By John Hughes
I find myself in the odd position of managing a dynamite group of players. I’ve managed developing sides, good sides and the odd excellent side, but this is the first group of players I’ve had who are different league stuff.
It brings with it a range of challenges that I am not accustomed to, and I don’t know if I’m dealing particularly well with it.
It’s an underage girls team and there’s 27 first class girls on the panel. They play a variety of sports, basketball, swimming, surfing, etc. There’s also a number of them who play up a level in football. I recognise I’m the beneficiary of a lot of good work being done in other codes and within our own club.
In truth there isn’t a single player you would put on the pitch who you wouldn’t be expecting to do a bloody good job.
I had approached the first few games as been a case of seeing which players worked well where, but right now it looks like it doesn’t matter where you put these girls, they are always on top.
Our first three games have been one-sided wins, which, as someone who was on the wrong side of his own fair share of those when he was playing, I find strangely difficult to deal with.
I’m running subs to try and even things as much as possible, but it makes no difference, because what you are putting on is as good as what you’re taking off.

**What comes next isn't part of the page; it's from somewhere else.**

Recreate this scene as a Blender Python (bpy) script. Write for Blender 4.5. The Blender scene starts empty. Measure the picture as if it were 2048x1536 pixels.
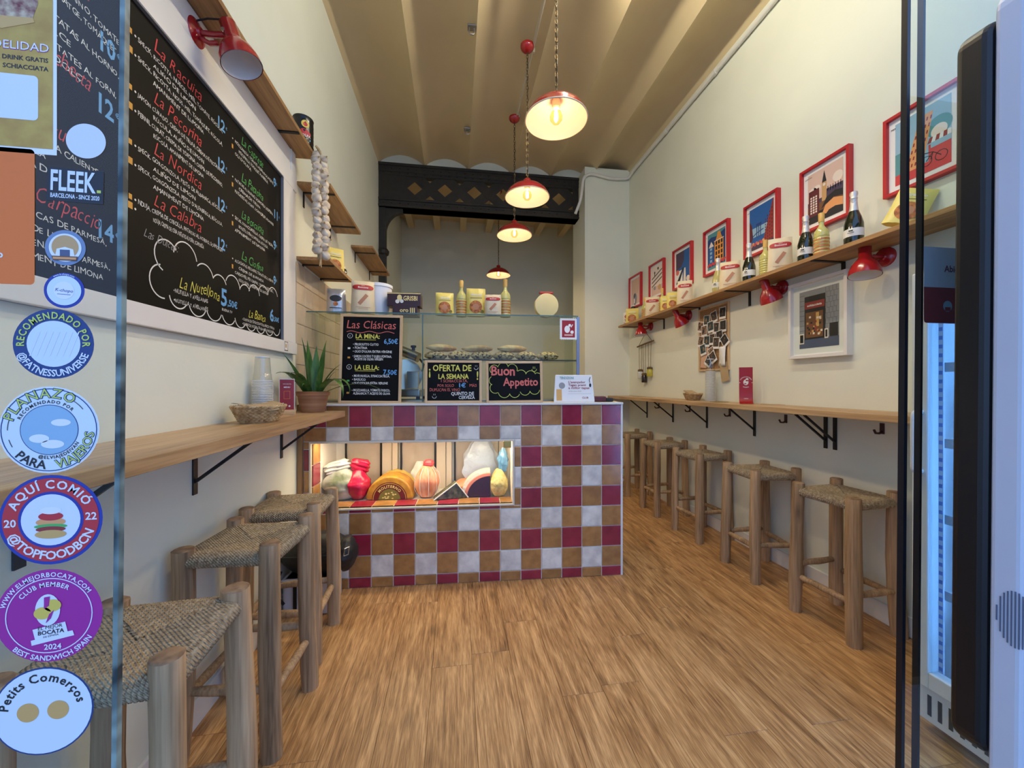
import bpy, math, random
from mathutils import Vector, Matrix
R = math.radians
scene = bpy.context.scene
col = scene.collection

# ------------------------------------------------------------------ camera
TH = R(8.46)
cam_d = bpy.data.cameras.new('camera'); cam = bpy.data.objects.new('camera', cam_d); col.objects.link(cam)
cam.location = (0, 0, 1.3); cam.rotation_euler = (R(90), 0, -TH)
cam_d.sensor_fit = 'HORIZONTAL'; cam_d.sensor_width = 36; cam_d.lens = 760 / 2048 * 36
cam_d.shift_y = 2 / 2048; cam_d.clip_start = 0.02; cam_d.clip_end = 60
scene.camera = cam

# ------------------------------------------------------------------ world: daylight of the street behind the camera
world = bpy.data.worlds.new('world'); scene.world = world; world.use_nodes = True
bg = world.node_tree.nodes['Background']
bg.inputs[0].default_value = (0.33, 0.53, 1.0, 1); bg.inputs[1].default_value = 1.95
vs = scene.view_settings
vs.view_transform = 'Standard'; vs.look = 'None'; vs.exposure = 0.0; vs.gamma = 1.0; vs.use_curve_mapping = False
PENDANT_W = 14.5       # one filament bulb
WARM = (1.0, 0.82, 0.58)
DISPLAY_E = 62.0       # led strip in the counter window
FRIDGE_E = 60.0
BATTEN_E = 188.0

# ------------------------------------------------------------------ materials
def lin(c):
    return tuple(((x / 255) / 12.92 if x / 255 <= 0.04045 else ((x / 255 + 0.055) / 1.055) ** 2.4) for x in c)
MATS = {}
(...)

We had our subs cheering during one of the demolitions and I told them to quieten down. I know how much that kind of thing can hurt when you’re taking a tanking. I find it difficult shaking hands with the opposition manager after, almost apologising for the quality of my team and the gulf on the score board.
Ostensibly from a managerial perspective, right now they don’t seem to require any management what so ever.
Previously I’ve tried to bring up skill levels and build belief in weaker players in order to raise the general standard in a team, get match ups right, get smart positioning on the pitch, probably no different from what most managers do.
With this team there are no weak players, and all the rest of the ‘managerial’ stuff seems to happen as if by some collective intelligence.
I feel a bit like bog standard secondary school teacher dropped into a school for gifted children.
Obviously I shouldn’t be standing back and just admiring them play.
What I should be doing now is challenging these players and getting them to push on and develop further, but that’s not something I’ve huge experience of doing.
That’s the lesson here. Coaching isn’t something where you reach a point where you know it all. There’s a dual role in coaching.
The primary role is to develop players and help them be the best they can be. However underlying that is an onus to always be developing yourself and working on your own weaknesses.
It turns out I have a fairly major blind spot here, and now it’s a case of getting to work on it.
Fortunately, there is a world of resources out there and I’ll be getting stuck into those over the next while. This is one situation where it looks like it will be the players who are doing the coaching.